It’s hard to judge a translated book. Is an awkward turn of phrase the writer’s fault, or just a stiff interpretation? More than language, culture often gets in the way. Kfir Luzzato’s Crossing the Meadow is strangely formal. Everyday contractions—it’s, you’re, can’t--are strangely absent from dialogue, people hold themselves at a distance even from fond acquaintances, and behaviors are sometimes constrained by inexplicable social mores that could well make perfect sense to the author. So it is at the risk of seeming terribly ethnocentric that I admit to finding Crossing the Meadow a cold, slow read.
That ennui may be intentionally created. From the night Clara meets George, an amnesiac American puzzling over his newfound placement in a coffee shop, it’s clear that neither they nor those like them are prone to passion. It’s also clear, in short order, that both are dead, and share one other thing with the other wandering lifeless ones: a quiet but desperate need to resolve business from their first life. While some of those they encounter seem to be dealing with nothing more than a bad case of confusion, Clara and George share a darker history. The business that binds them is bloody, but needs to be resolved if they are to find peace, and cross the meadow.
A story about ghosts solving a murder should provide ample suspense and thrills. It’s hard to know where exactly the horror is supposed to come in. Clara and George are united by a need to solve the dark secret that ended her life, with proper foreboding being given. But that mystery seems solved within the first fifth of the book, the conclusion obvious from their conversation, which makes their ongoing attempts to “solve” the crime a mystery in themselves. It’s possible to believe that neither is ready to move on until they goad living people into uncovering the eventual physical evidence, but that doesn’t make the mystery any more thrilling for the reader, stuck following the adventures of George and Clara as they discover that – dramatic music — their first guess was correct, and everything they expected was true.

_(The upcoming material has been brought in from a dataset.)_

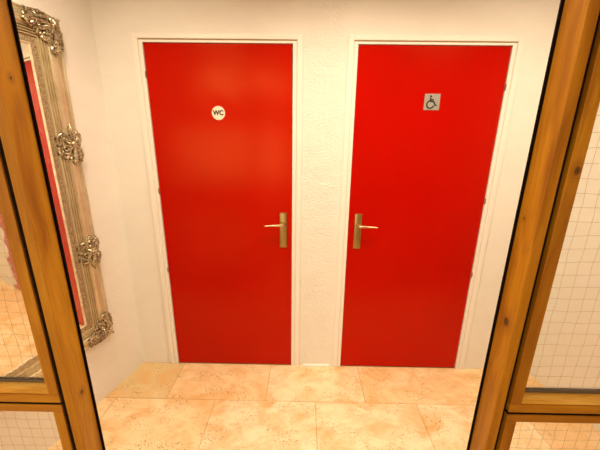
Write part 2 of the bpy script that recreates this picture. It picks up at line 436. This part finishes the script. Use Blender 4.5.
def hgt(t):      # frame surface height under inset t
    return .026 + .016*math.exp(-((t-.055)/.035)**2)
def spiral(cx, cz, r0, a0, turns, sgn, n=22):
    out = []
    for i in range(n):
        f = i/(n-1); r = r0*(1-.82*f); a = a0 + sgn*turns*2*pi*f
        out.append((cx+r*cos(a), cz+r*sin(a)))
    return out
def bez(p0, p1, p2, p3, n=12):
    return [tuple((1-t)**3*p0[i]+3*(1-t)**2*t*p1[i]+3*(1-t)*t*t*p2[i]+t**3*p3[i] for i in (0, 1)) for t in [j/(n-1) for j in range(n)]]
def leaf(L, base, ang, length, width, curl=.5, lift=.010, lobes=4):
    """acanthus leaf: curved midrib with side lobes; L collects (pts2d, radii, lift)"""
    pts = []
    x, z = base; a = ang
    n = 9
    for i in range(n):
        pts.append((x, z)); x += cos(a)*length/n; z += sin(a)*length/n; a += curl/n
    L.append((pts, [width*.30*(1-.75*(i/(n-1))) + .0010 for i in range(n)], lift))
    for i in range(lobes):
        f = .12 + .7*i/lobes; q = pts[int(f*(n-1))]; aa = ang + curl*f
        for s in (-1, 1):
            d = aa + s*.85; l = width*(1.15-.6*f)
            lp = [(q[0]+cos(d-s*.35*j)*l*j/4, q[1]+sin(d-s*.35*j)*l*j/4) for j in range(5)]
            L.append((lp, [.0012, width*.20, width*.22, width*.16, .0010], lift*.7))
def corner_elems():
    L = []; B = []
    for sw in (0, 1):
        E = []
        # long C-scroll running along the side, ending in a volute
        e = bez((.030, .060), (.060, .015), (.120, .030), (.150, .048)) + spiral(.152, .064, .017, -1.5, 1.3, 1)[2:]
        E.append((e, [.0030+.0032*sin(pi*min(1, i/(len(e)-1)*1.15)) for i in range(len(e))], .014))
        e = bez((.012, .030), (.050, .004), (.100, .006), (.138, .014)) + spiral(.140, .026, .011, -1.5, 1.1, 1, 14)[2:]
        E.append((e, [.0022+.0026*sin(pi*i/(len(e)-1)) for i in range(len(e))], .010))
        e = bez((.070, .085), (.085, .060), (.110, .070), (.120, .085)) + spiral(.112, .094, .011, .2-.8, 1.2, 1, 14)[2:]
        E.append((e, [.0020+.0028*sin(pi*i/(len(e)-1)) for i in range(len(e))], .010))
        leaf(E, (.080, .050), -.05, .095, .020, .35, .016, 5)
        leaf(E, (.060, .030), -.25, .060, .013, .5, .014, 4)
        leaf(E, (.085, .075), .35, .060, .014, -.7, .012, 4)
        leaf(E, (.120, .060), .1, .070, .013, -.3, .012, 4)
        bb = [(.125, .058, .0052), (.098, .028, .0045), (.170, .046, .0042), (.066, .012, .0038), (.100, .100, .0036), (.178, .062, .0034), (.050, .072, .005)]
        for (pts, r, l) in E: L.append(([(q[1], q[0]) if sw else q for q in pts], r, l))
        B += [((b[1], b[0]) if sw else (b[0], b[1])) + (b[2],) for b in bb]
    # shell on the diagonal
    for i in range(7):
        a = radians(225 - 66 + i*22)
        pts = [(.052+cos(a)*.040*j/5, .052+sin(a)*.040*j/5) for j in range(6)]
        L.append((pts, [.0035, .0045, .0052, .0056, .0052, .0020], .020))
    for i in range(5):
        a = radians(45 - 60 + i*30)
        pts = [(.056+cos(a)*.040*j/5, .056+sin(a)*.040*j/5) for j in range(6)]
        L.append((pts, [.0035, .0042, .0045, .0042, .0034, .0012], .015))
    B += [(.020, .020, .0075), (.034, .020, .005), (.020, .034, .005), (.053, .053, .0095), (.085, .085, .005), (.098, .112, .0035)]
    return L, B
def side_elems():
    L = []; B = []
    for sz in (-1, 1):
        E = []
        leaf(E, (.055, .008), pi/2, .082, .024, 0., .018, 5)
        leaf(E, (.045, .010), pi/2+.65, .058, .016, -.7, .014, 4)
        leaf(E, (.065, .010), pi/2-.65, .062, .016, .6, .014, 4)
        leaf(E, (.028, .004), pi/2+.25, .060, .012, -.5, .010, 4)
        e = bez((.095, .004), (.118, .012), (.112, .040), (.088, .046)) + spiral(.088, .036, .011, pi/2, 1.2, 1, 14)[2:]
        E.append((e, [.0022+.0030*sin(pi*i/(len(e)-1)) for i in range(len(e))], .011))
        e = bez((.020, .004), (.000, .014), (.004, .040), (.022, .050)) + spiral(.024, .041, .010, pi/2, 1.2, -1, 14)[2:]
        E.append((e, [.0022+.0028*sin(pi*i/(len(e)-1)) for i in range(len(e))], .011))
        bb = [(.055, .060, .005), (.100, .022, .0042), (.012, .024, .0040), (.036, .034, .0042), (.075, .036, .0042), (.122, .006, .0038)]
        for (pts, r, l) in E: L.append(([(q[0], q[1]*sz) for q in pts], r, l))
        B += [(b[0], b[1]*sz, b[2]) for b in bb]
    for i in range(8):
        a = i*pi/4
        L.append(([(.058+cos(a)*.026*j/4, sin(a)*.022*j/4) for j in range(5)], [.003, .005, .0062, .0055, .002], .017))
    B += [(.058, 0, .0085)]
    return L, B
def filler(kind):
    rf = random.Random(5 if kind else 9); L = []; B = []
    while len(L) < (44 if kind else 34):
        if kind:
            a, b = rf.uniform(.012, .165), rf.uniform(.012, .165)
            if min(a, b) > .105 - .25*max(0, max(a, b)-.10): continue
        else:
            b = rf.uniform(-.058, .058); a = rf.uniform(.014, .112)
            if a > .112-.9*abs(b): continue
        sp = spiral(a, b, rf.uniform(.007, .012), rf.uniform(0, 6), rf.uniform(.7, 1.2), rf.choice((-1, 1)), 12)
        L.append((sp, [.0016+.0022*sin(pi*i/11) for i in range(12)], rf.uniform(.006, .012)))
        if rf.random() < .5: B.append((a, b, rf.uniform(.0028, .0042)))
    return L, B
def relief(L, B, fx):
    bm = bmesh.new(); L = [(p, [v*1.15 for v in r_], l) for p, r_, l in L]
    for (pts, r, l) in L:
        P = []
        for i, q in enumerate(pts):
            x, z, t = fx(q[0], q[1]); f = i/(len(pts)-1)
            P.append((x, hgt(t) - .004 + l*(.25+.75*sin(pi*min(1, f*.85+.12))), z))
        tube(bm, P, [v*1.0 for v in r], 7, 1.0, (0, 1, 0))
    for (a, b, r) in B:
        x, z, t = fx(a, b); ball(bm, (x, hgt(t)+.008+.4*r, z), r)
    nf = len(bm.faces)
    for (pts, rr_, l) in L[::2]:      # dark blobs under the relief, crevice shade put into the colour
        for q in (pts[len(pts)//4], pts[len(pts)*3//4]):
            x, z, t = fx(*q); ball(bm, (x, hgt(t)-.001, z), .0085, .45)
    bm.faces.ensure_lookup_table()
    for f in bm.faces[nf:]: f.material_index = 1
    return bm
L, B = corner_elems(); l2_, b2_ = filler(1); L += l2_; B += b2_
for cxn, czn in ((0, 1), (0, 0), (1, 1), (1, 0)):
    fx = lambda a, b: ((MW-a+.009 if cxn else a-.009), (MH-b+.006 if czn else b-.006), min(a, b)-.005)
    build('corner_ornament', relief(L, B, fx), M_orn, mr, True, None, M_crevice)
L, B = side_elems(); l2_, b2_ = filler(0); L += l2_; B += b2_
for cxn in (0, 1):
    for zc in (MH/2+.265, MH/2-.29):
        fx = lambda a, b: ((MW-a*1.12+.012 if cxn else a*1.12-.012), zc+b*1.25, a)
        build('side_ornament', relief(L, B, fx), M_orn, mr, True, None, M_crevice)

# ------------------------------------------------------------------ oak partition with wired glass
mt, nt, b_ = mat('wired_cast_glass', .03, 0, (.97, .97, .93)); k = N(nt)
b_.inputs['Transmission Weight'].default_value = 1; b_.inputs['IOR'].default_value = 1.45
n = k.n('ShaderNodeTexNoise', {'Vector': k.pos((1, 1, 1)), 'Scale': 22., 'Detail': 1.5}).outputs[0]
bp = k.n('ShaderNodeBump', {'Height': n, 'Distance': .004, 'Strength': .15}); nt.links.new(bp.outputs[0], b_.inputs['Normal'])
M_glass = mt
M_wire = mat('steel_wire', .45, .4, (.42, .33, .20))[0]
def post(x_in, s, knots, label):
    """x_in: reveal plane; s=-1 left, +1 right (direction away from the opening)"""
    r = root('oak_post', label, 'post', (x_in + s*.011, (YF+YR)/2, 0)); ox, oy = r.location.x, r.location.y
    bm = bmesh.new(); box(bm, (x_in-ox, YF-oy, 0), (x_in+s*.0180-ox, YR-oy, CEIL), .0012)
    build('post_body', bm, wood('oak_post_wood', knots), r)
    bm = bmesh.new(); box(bm, (x_in-s*.0048-ox, YR-oy, 0), (x_in+s*.018-ox, YR+.002-oy, CEIL))
    build('edge_seal', bm, M_seal, r)
    bm = bmesh.new(); box(bm, (x_in+s*.0185-ox, YF+.003-oy, 0), (x_in+s*(.0236 if s > 0 else .0262)-ox, YR-oy, CEIL))
    build('shadow_gap_seal', bm, M_seal, r)
    return r
XL, XR = -.4685, .3965
post(XL, -1, [(XL, -1.268, 1.005, .0045), (XL, -1.27, 1.62, .003)], 'oak door post left of the opening, in front of the mirror')
post(XR, 1, [(XR, -1.272, 1.197, .0075), (XR, -1.26, 1.40, .002)], 'oak door post right of the opening, beside the right red door')
ZG = .9975
def panel(xa, xb, z0, z1, yo, name, label, low):
    """framed wired pane between xa < xb"""
    s_in = 1 if abs(xb) < abs(xa) else -1      # side of the inner stile
    r = root(name, label, 'window panel', ((xa+xb)/2, (YF+YR)/2, z0)); ox, oy, oz = r.location
    def bx(bm, a, b, bev=.0012): box(bm, (a[0]-ox, a[1]-oy, a[2]-oz), (b[0]-ox, b[1]-oy, b[2]-oz), bev)
    SW = .0215 if low else .0225; RB, RT = (.06, .0185) if low else (.0195, .06)
    yb = YR
    for x in (xa, xb-SW):
        bm = bmesh.new(); bx(bm, (x, YF, z0+(RB if not low else 0)), (x+SW, yb, z1-(RT if low else 0)))
        inner = (x == xa) == (s_in < 0)
        mtl = M_woodZ
        if inner and not low and xa > 0: mtl = wood('oak_stile_wood', [(xa+.0145, YF, 1.488, .0055)], base=(.36, .15, .003))
        build('stile', bm, mtl, r)
    bm = bmesh.new(); bx(bm, (xa, YF, z0), (xb, yb, z0+RB)) if not low else bx(bm, (xa+SW, YF, z0), (xb-SW, yb, z0+RB))
    build('bottom_rail', bm, M_woodX, r)
    bm = bmesh.new(); bx(bm, (xa+(SW if not low else 0), YF, z1-RT), (xb-(SW if not low else 0), yb, z1))
    build('top_rail', bm, M_woodX, r)
    gx0, gx1, gz0, gz1 = xa+SW, xb-SW, z0+RB, z1-RT
    BW = .0
    if not low:
        # sloping moulded bead at the foot of the pane
        bm = bmesh.new()
        prof = [(YF+.003, 0), (YF+.002, .006), (YF+.005, .010), (YF+.007, .013), (YF+.006, .018), (YF+.010, .023), (YF+.018, .028), (YF+.024, .029), (YF+.024, 0)]
        v0 = [bm.verts.new((gx0-ox, y-oy, gz0+z*.42-oz)) for y, z in prof]; v1 = [bm.verts.new((gx1-ox, y-oy, gz0+z*.42-oz)) for y, z in prof]
        for i in range(len(prof)):
            j = (i+1) % len(prof); bm.faces.new((v0[i], v0[j], v1[j], v1[i]))
        bm.faces.new(v0); bm.faces.new(v1[::-1])
        build('glazing_bead', bm, M_beadX, r, True)
        gz0b = gz0+.0122
        bm = bmesh.new(); bx(bm, (gx0, YF+.019, gz0b), (gx1, YF+.030, gz0b+.0065), .001)
        build('gasket', bm, M_gasket, r)
    else: gz0b = gz0
    bm = bmesh.new(); bx(bm, (gx0-.004, YF+.025, gz0b-.004), (gx1+.004, YF+.031, gz1+.004), 0)
    gl = build('glass_pane', bm, M_glass, r)
    # embedded wire grid, a little wavy
    bm = bmesh.new(); rr = random.Random(int(abs(xa)*100)+low)
    yw = YF+.0235; st = .0252
    nx = int((gx1-gx0)/st); nz = int((gz1-gz0b)/st)
    def wv(a, ph): return .0011*sin(a*41+ph)+.0008*sin(a*97+ph*2)
    for i in range(1, nx+1):
        x = gx0+.010+(i-1)*st if s_in < 0 else gx1-.010-(i-1)*st; ph = rr.uniform(0, 6)
        zz = [gz0b + (gz1-gz0b)*j/60 for j in range(61)]
        tube(bm, [(x+wv(z, ph)-ox, yw-oy, z-oz) for z in zz], .00030, 4, 1, (0, 1, 0))
    for i in range(nz+1):
        z = gz0b+.012+i*st; ph = rr.uniform(0, 6)
        if z > gz1: break
        xx = [gx0 + (gx1-gx0)*j/40 for j in range(41)]
        tube(bm, [(x-ox, yw-oy, z+wv(x, ph)-oz) for x in xx], .00030, 4, 1, (0, 1, 0))
    build('wire_mesh', bm, M_wire, gl)
    return r
yl = (YF+YR)/2
XLo = -.4955; XRo = .4255
lw = lwx(YF)+.002-.0; rw = rwx(YF)-.012
panel(lwx(YR)+.004, XLo, ZG+.003, CEIL, 0, 'glazed_panel', 'upper wired glass panel in oak frame left of the doorway', False)
panel(XRo, rwx(YR)-.004, ZG+.003, CEIL, 0, 'glazed_panel', 'upper wired glass panel in oak frame right of the doorway', False)
panel(lwx(YR)+.004, XLo, 0, ZG-.003, 0, 'glazed_panel', 'lower wired glass panel in oak frame left of the doorway', True)
panel(XRo, rwx(YR)-.004, 0, ZG-.003, 0, 'glazed_panel', 'lower wired glass panel in oak frame right of the doorway', True)
# dark seal in the joint between upper and lower panels
for xa, xb, lb in ((lwx(YR)+.004, XLo, 'black rubber joint between the left glass panels'), (XRo, rwx(YR)-.004, 'black rubber joint between the right glass panels')):
    bm = bmesh.new(); box(bm, (xa, YF+.002, ZG-.003), (xb, YR-.002, ZG+.003))
    o = build('rubber_joint', bm, M_seal); o['label'] = lb; o['category'] = 'seal'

Real mysteries abound around the edges of George’s story. The family living in George’s childhood home is plagued by more than its share of ghosts. That a betrayed wife would haunt her husband’s lover is understandable, and delivers the occasional chill otherwise missing from the tale. Even George and Clara become more interesting when seen as phenomenon in another story, once they decide to start engaging with humans and becoming insistent ghosts in the machine.
Kfir Luzzato has a strange way of making characters less detailed as they get more attention. Silvia, the daughter of the family living in George’s childhood home, is a likeable, detailed little girl. Her occasional intersections with the main story are all dead-end but enjoyable diversions, and her brief meetings with the partly-departed create the aura of the uncanny that George’s occasional fretting about mystery clothes can never summon. The smug professor who brings their case to the light of day, the furious ghost of a jilted lover, the spirit of a lonely barkeep, all show more color in their brief spotlight than George and Clara manage in their long exploits.
Crossing the Meadow is not without merit; Luzzato shows a haunting promise of the passions he can create, and the side stories are almost worth the price of admission. George and Clara do indeed find the meaning in their story; it’s just a shame they can’t share it with us.